Mediolan. Miasto mody. Jednak ja chcę pokazać go kulinarnie. Nie pokarzę Wam zabytków. Ale kilka miejsc, które mnie i mojemu mężowi przypadły do gustu.
Wybraliśmy się rano z hotelu w tzw. miasto. Piękna pogoda, słońce i ... maraton w Mediolanie. Nawet nie wiedzieliśmy, że tego dnia się odbywa. Więc mijającą nas grupę biegaczy dopingowaliśmy brawami.
Przy Via Wenezia napotkaliśmy piękne bistro. Godne polecenia. W ogóle Miasto kusi mnóstwem cukierni i trudno się jest oprzeć.
Cannolo
Pyszny sycylijski deser. Mimo, że z Lombardii na Sycylię bardzo daleko, Włosi mają w cukierniach mają ciasteczka z całego kraju, z każdego regionu. Nie wiadomo co wybrać:
Przepis na ciastka:
Ciasto:
1 kg mąki
kostka masła
400 ml białego wina
8 łyżekcukru
2 łyżeczki cynamonu i kakao
Krem:
0,5 kg sera ricotty
pół szklanki cukru pudru
otarta skórka z pomarańczy
lub olejek pomarańczowy
białko do sklejania brzegów ciasta
cukier puder do posypania.
Zagnieć ciasto z podanych składników. Odstaw do lodówki do schłodzenia minimum godzinę. Rozwiń stolnicę ( ja mam silikonową) i zacznij wałkować ciasto na bardzo cienki placek 2-3 mm.Wytnij koła - najlepiej sporą salaterką, ja wycięłam pucharkiem do lodów, bo jest dość spore kółko. Teraz zawijamy je wokół metalowych rurek ( do dostania w internecie). Rurki smażymy w oleju roślinnym, dosć szybko i przekładamy ręczniczkami papierowymi. Szprycą nakładamy serowy krem i kładziemy na wierzchy kandyzowany "język" z pomarańczy. Całość przyprósz cukrem pudrem.
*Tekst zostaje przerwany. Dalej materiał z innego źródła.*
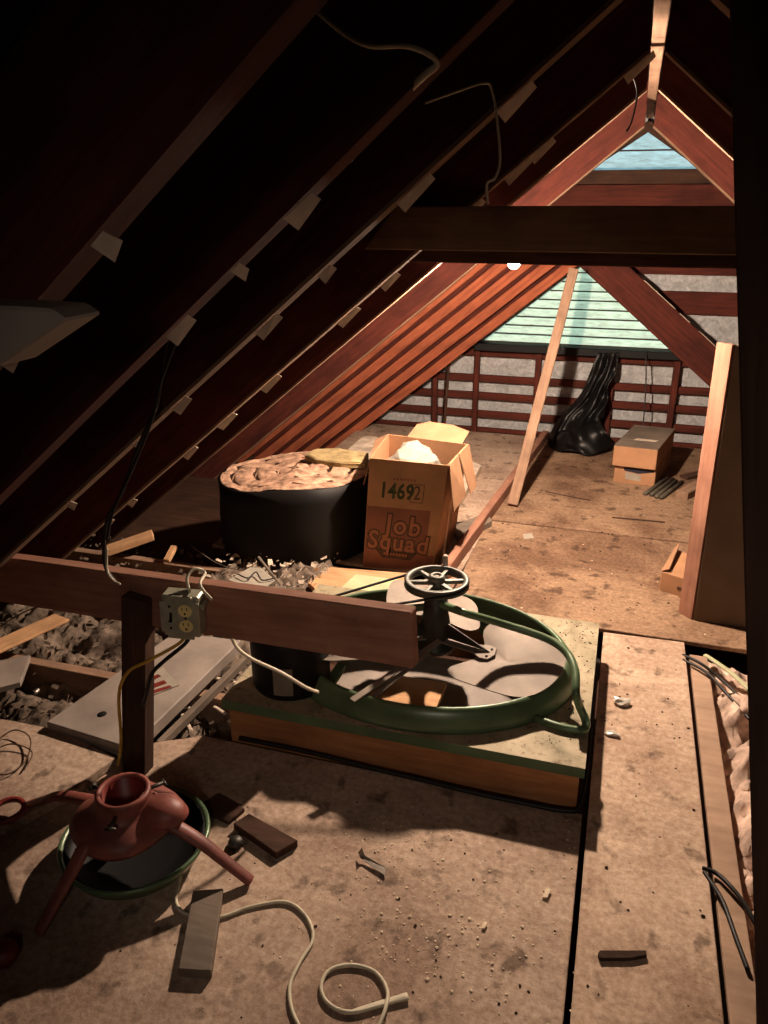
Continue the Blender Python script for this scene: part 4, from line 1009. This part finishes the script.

Grupa uczestników maratonu nagradzana brawami. 28 km a chłopaki dają radę.
Kawa capuccino wypita w PURO GUSTO. Bardzo polecam tą sieć kawiarni. Pyszna, niedroga kawa w granicach 2 euro, pyszne kanapki, kawałki pizzy, sałaty świeże i chrupiące z małymi kuleczkami mozzarelli
TO MOJA DZIELNICA:
Jak w Wenecji. Metrem wybraliśmy się do dzielnicy Naviglio. W tej dzielnicy nie można się nie zakochać.
Znajduje się tu sieć kanałów a na barkach małe knajpki. W kamienicach wzdłuż kanałów usytuowane są maleńkie galeryjki, sklepy ze starociami, knajpki, trattotie, bary w których gra się jazz. Artystycznie tu.
Uwaga knajpki zamykają się miedzy 15:00 -17:00. Bo jeśli masz zjeść pizzę to tylko tu z Trattoria Tradicionale.
Jeśli kawiarnia to . MAG Cafe. Pyszna kawa i sok z czerwonych sycylijskich pomarańczy. Wnętrze tak piękne, że nie chce się wychodzić. I muzyka jazzowa.
Po drodze znaleźliśmy sklepik z warzywami.
Cicoria do asparago - nazwę znam dzięki Pani Renacie z bloga: www.kalejdoskoprenaty.blogspot.com
A to jej owoce, chrupiące.
To warzywo przypomina cykorię i pewnie nią jest. Kupiliśmy 2 sztuki . Uwaga cena za kg 15 euro!
Cytryna bez konserwantów. Zapach do dziś czuję z nozdrzach. Przyjemny.
Zbawienne dla wątroby karczochy.
Ślinka mi na to coś cieknie - niestety nie mam pojęcia jak się owo warzywo nazywa.
Broccoli
Targowisko ryb. A przy min smażalnia.
Tu kupiłam przepyszny szaszłyk z wielu gatunków ryb.
Pachniał rozmarynem i cytryną. Szczerze - mnie już nic do szczęścia nie było potrzebne, aby cały wyjazd uznać za bardzo udany:)
Widzicie to zadowolenie:)
Jednak najlepsza kawa była na lotnisku w Bergamo. Taką pamiętam kiedy 20 lat temu byłam w Rzymie i w kafeteriach wypijałam szybko cappuccino.